Bobby Bare, left, Jack Clement, center, and Kenny Rogers, right, pose for photographers in the Country Music Hall of Fame in Nashville, Tennessee, April 10, 2013.
Bobby Bare, left, Jack Clement, center, and Kenny Rogers, right, pose for photographers in the Country Music Hall of Fame in Nashville, Tennessee, April 10, 2013.
Reuters
Veteran singers and songwriters Kenny Rogers, Bobby Bare and "Cowboy" Jack Clement will be inducted into the Country Music Hall of Fame, organizers said on Wednesday, achieving one of the highest honors in the music industry.

Rogers, 74, the husky-voiced three-time Grammy winner best known for songs like "The Gambler" and "Ruby, Don't Take Your Love To Town," will be inducted in the "Modern Era" category, the Country Music Association announced.

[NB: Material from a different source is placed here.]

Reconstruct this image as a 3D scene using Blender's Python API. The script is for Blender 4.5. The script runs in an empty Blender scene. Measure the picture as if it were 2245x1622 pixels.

"Everything pales in comparison to this," Rogers said, tearing up because the honor came in his lifetime.

"My older sons thought I was already in here. Maybe now I can really impress them," he told Reuters, referring to his eight-year-old twin sons from his fifth marriage.

Rogers, a country-pop crossover artist who scored a big hit with the 1983 duet "Islands in the Stream" with Dolly Parton, has charted hit singles in each of the past six decades, and is due to play at the Glastonbury pop music festival in England in June.

Wednesday's three new inductees will bring membership of the Country Music Hall of Fame to 121 since its creation in 1961, including the likes of Parton, Elvis Presley, Garth Brooks, Reba McEntire, Glen Campbell and Willie Nelson.

Bare, 78, was born in Ohio and moved to California, where he had a hit with "The All American Boy" in the pop field in 1959. He later moved to Nashville, was signed to a record deal by guitar player Chet Atkins, and went on to have hits with "Detroit City," and "500 Miles Away From Home."

"This is real huge," Bare said on Wednesday. "This is the culmination of a 19-year-old boy's dream who left Ohio to be a singer."

Clements, 82, is a producer and songwriter from Texas who moved to Memphis just as Johnny Cash, Roy Orbison and Jerry Lee Lewis, whom he discovered, were breaking into the music scene in the mid-1950s.

He persuaded George Jones to record one of his early hits, "She Thinks I Still Care," and also persuaded a record label to sign Charley Pride, one of the few African-American singers to make it big in the country music scene.

Clement, who also produced tracks in Memphis for U2's "Rattle and Hum" album, will be inducted as a non-performer in the ceremony to be held later this year at the Country Music Hall of Fame in Nashville.